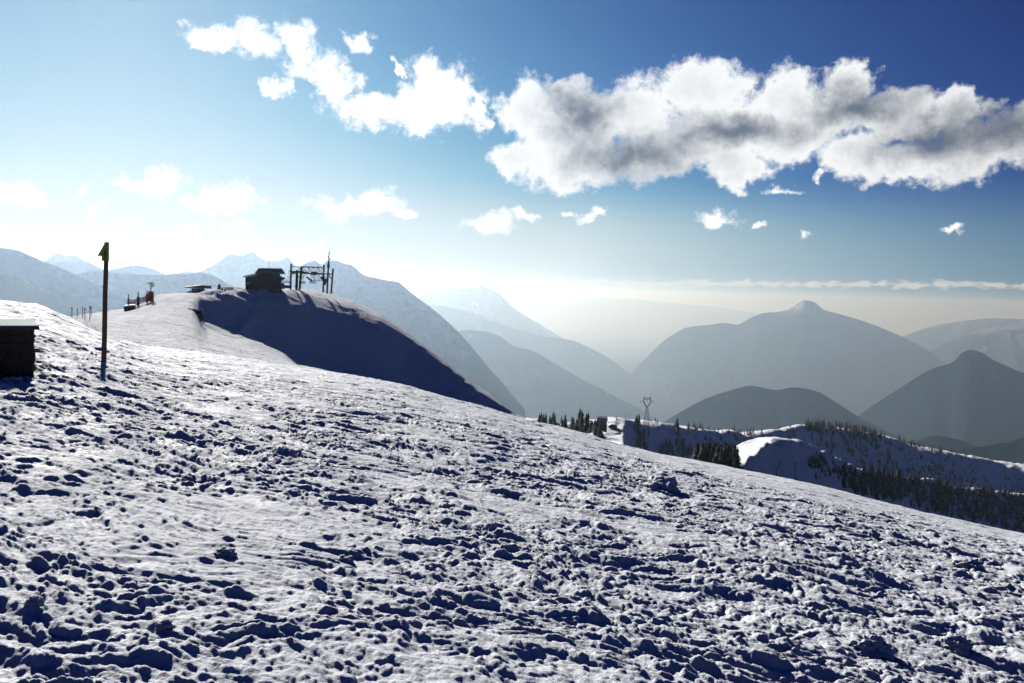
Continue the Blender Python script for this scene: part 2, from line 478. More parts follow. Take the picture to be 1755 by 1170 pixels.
def relief(x, y):
    """medium and small relief over the land (metres)"""
    r = np.hypot(x, y)
    a = np.arctan2(x, y)
    right_side = ss(a, -0.05, 0.35)
    # broad rolls
    z = 0.10 * perlin(x / 7.0, y / 5.0, 3) * ss(r, 2, 9) * (1 - ss(r, 28, 55) * 0.8)
    wx = x + 0.5 * perlin(x / 1.7, y / 1.7, 21) + 0.12 * perlin(x / .4, y / .4, 22)
    wy = y + 0.5 * perlin(x / 1.7 + 9, y / 1.7, 23) + 0.12 * perlin(x / .4, y / .4 + 5, 24)
    churn = fbm(x / 3.5, y / 2.6, 3, 31) + 0.46 + 0.2 * right_side
    churn = churn - ss(r, 14, 30) * (0.15 + 0.75 * right_side)
    churn = 0.16 + 0.84 * ss(churn, -0.1, 0.55)
    nearby = np.maximum(0.4 + 0.6 * ss(r, 4, 14), 0.8 * right_side)
    far = 1 - ss(r, 70, 110)
    # ruts and scarps left by skis, running across the fall line
    th = rad(-14)
    ux = wx * math.cos(th) + wy * math.sin(th)
    uy = -wx * math.sin(th) + wy * math.cos(th)
    n1 = perlin(ux / 1.3, uy / 0.42, 41)
    n2 = perlin(ux / 0.55, uy / 0.17, 42)
    scarp = np.tanh(3.0 * n1) * 0.027 * nearby + np.tanh(3 * n2) * 0.014
    z = z + scarp * (0.4 + 0.8 * churn) * far
    z = z + 0.035 * perlin(wx / 0.9, wy / 0.8, 43) * churn * far
    # wind crust: broken, overlapping small ridges
    cr1 = fbm(ux / 0.8, uy / 0.30, 4, 44, .6)
    cr2 = fbm(ux / 0.30, uy / 0.12, 3, 45, .6)
    z = z + (0.058 * cr1 - 0.03 * np.abs(cr1)) * (0.35 + .8 * churn) * far * nearby
    z = z + 0.030 * cr2 * (0.5 + .6 * churn) * (1 - ss(r, 30, 60))
    # clods
    lump = lumps(wx, wy, 0.9, 51, .07, .19, 0.20, .6, 1.0) * 0.40
    lump = np.maximum(lump, lumps(wx, wy, 0.33, 52, .12, .38, 0.30, .55, .9) * 0.38)
    lump2 = lumps(wx, wy, 0.14, 53, .2, .44, 0.45, .55, .5) * 0.55
    lump3 = lumps(x, y, 0.07, 54, .25, .42, 0.6, .5, 0) * 0.45
    pits = lumps(wx, wy, 1.1, 55, .08, .24, 0.32, 1.0, 1.0) * 0.32
    fine = 1 - ss(r, 22, 45)
    z = z + lump * churn * far * (0.8 + 0.45 * right_side) * nearby + (lump2 * (0.5 + .6 * churn) + lump3 * (0.4 + .6 * churn)) * fine
    z = z - pits * churn * far * nearby
    z = z + 0.016 * fbm(x / 0.11, y / 0.09, 3, 61, .55) * (0.35 + churn) * (1 - ss(r, 12, 25))
    z = z + 0.02 * fbm(x / 0.8, y / 0.3, 3, 71) * far * ss(r, 8, 20)
    # old, wind worn crust farther out and on the hill
    out = ss(r, 45, 70) * (1 - ss(r, 330, 450))
    z = z + out * (0.35 * fbm(x / 16, y / 16, 3, 81) + 0.16 * perlin(x / 5 + perlin(x / 9, y / 9, 84), y / 2.2, 85) + 0.07 * fbm(x / 2.0, y / 1.1, 3, 82))
    # wind lips of the cornice over the shaded face
    ca, cr = ss(a, -0.400, -0.375) * (1 - ss(a, -0.31, -0.29)), ss(r, 211, 219) * (1 - ss(r, 226, 238))
    z = z + ca * cr * (0.6 * np.tanh(2.5 * perlin(x / 7, y / 4.5, 86)) + 0.25 * np.tanh(3 * perlin(x / 2.6, y / 1.7, 87)))
    d3 = ss(r, 330, 600)
    z = z + d3 * (9.0 * fbm(x / 130, y / 130, 5, 91, .55) - 6.5 * np.abs(perlin(x / 60 + .7 * perlin(x / 50, y / 50, 96), y / 60, 92))
                  - 2.2 * np.abs(perlin(x / 22, y / 22, 93)) + 3.0)
    return z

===

> THE TASK:
All of the data above should be transcribed verbatim, with pictures omitted.

> EXERCISE RESULT:
Continue the Blender Python script for this scene: part 2, from line 478. More parts follow. Take the picture to be 1755 by 1170 pixels.
def relief(x, y):
    """medium and small relief over the land (metres)"""
    r = np.hypot(x, y)
    a = np.arctan2(x, y)
    right_side = ss(a, -0.05, 0.35)
    # broad rolls
    z = 0.10 * perlin(x / 7.0, y / 5.0, 3) * ss(r, 2, 9) * (1 - ss(r, 28, 55) * 0.8)
    wx = x + 0.5 * perlin(x / 1.7, y / 1.7, 21) + 0.12 * perlin(x / .4, y / .4, 22)
    wy = y + 0.5 * perlin(x / 1.7 + 9, y / 1.7, 23) + 0.12 * perlin(x / .4, y / .4 + 5, 24)
    churn = fbm(x / 3.5, y / 2.6, 3, 31) + 0.46 + 0.2 * right_side
    churn = churn - ss(r, 14, 30) * (0.15 + 0.75 * right_side)
    churn = 0.16 + 0.84 * ss(churn, -0.1, 0.55)
    nearby = np.maximum(0.4 + 0.6 * ss(r, 4, 14), 0.8 * right_side)
    far = 1 - ss(r, 70, 110)
    # ruts and scarps left by skis, running across the fall line
    th = rad(-14)
    ux = wx * math.cos(th) + wy * math.sin(th)
    uy = -wx * math.sin(th) + wy * math.cos(th)
    n1 = perlin(ux / 1.3, uy / 0.42, 41)
    n2 = perlin(ux / 0.55, uy / 0.17, 42)
    scarp = np.tanh(3.0 * n1) * 0.027 * nearby + np.tanh(3 * n2) * 0.014
    z = z + scarp * (0.4 + 0.8 * churn) * far
    z = z + 0.035 * perlin(wx / 0.9, wy / 0.8, 43) * churn * far
    # wind crust: broken, overlapping small ridges
    cr1 = fbm(ux / 0.8, uy / 0.30, 4, 44, .6)
    cr2 = fbm(ux / 0.30, uy / 0.12, 3, 45, .6)
    z = z + (0.058 * cr1 - 0.03 * np.abs(cr1)) * (0.35 + .8 * churn) * far * nearby
    z = z + 0.030 * cr2 * (0.5 + .6 * churn) * (1 - ss(r, 30, 60))
    # clods
    lump = lumps(wx, wy, 0.9, 51, .07, .19, 0.20, .6, 1.0) * 0.40
    lump = np.maximum(lump, lumps(wx, wy, 0.33, 52, .12, .38, 0.30, .55, .9) * 0.38)
    lump2 = lumps(wx, wy, 0.14, 53, .2, .44, 0.45, .55, .5) * 0.55
    lump3 = lumps(x, y, 0.07, 54, .25, .42, 0.6, .5, 0) * 0.45
    pits = lumps(wx, wy, 1.1, 55, .08, .24, 0.32, 1.0, 1.0) * 0.32
    fine = 1 - ss(r, 22, 45)
    z = z + lump * churn * far * (0.8 + 0.45 * right_side) * nearby + (lump2 * (0.5 + .6 * churn) + lump3 * (0.4 + .6 * churn)) * fine
    z = z - pits * churn * far * nearby
    z = z + 0.016 * fbm(x / 0.11, y / 0.09, 3, 61, .55) * (0.35 + churn) * (1 - ss(r, 12, 25))
    z = z + 0.02 * fbm(x / 0.8, y / 0.3, 3, 71) * far * ss(r, 8, 20)
    # old, wind worn crust farther out and on the hill
    out = ss(r, 45, 70) * (1 - ss(r, 330, 450))
    z = z + out * (0.35 * fbm(x / 16, y / 16, 3, 81) + 0.16 * perlin(x / 5 + perlin(x / 9, y / 9, 84), y / 2.2, 85) + 0.07 * fbm(x / 2.0, y / 1.1, 3, 82))
    # wind lips of the cornice over the shaded face
    ca, cr = ss(a, -0.400, -0.375) * (1 - ss(a, -0.31, -0.29)), ss(r, 211, 219) * (1 - ss(r, 226, 238))
    z = z + ca * cr * (0.6 * np.tanh(2.5 * perlin(x / 7, y / 4.5, 86)) + 0.25 * np.tanh(3 * perlin(x / 2.6, y / 1.7, 87)))
    d3 = ss(r, 330, 600)
    z = z + d3 * (9.0 * fbm(x / 130, y / 130, 5, 91, .55) - 6.5 * np.abs(perlin(x / 60 + .7 * perlin(x / 50, y / 50, 96), y / 60, 92))
                  - 2.2 * np.abs(perlin(x / 22, y / 22, 93)) + 3.0)
    return z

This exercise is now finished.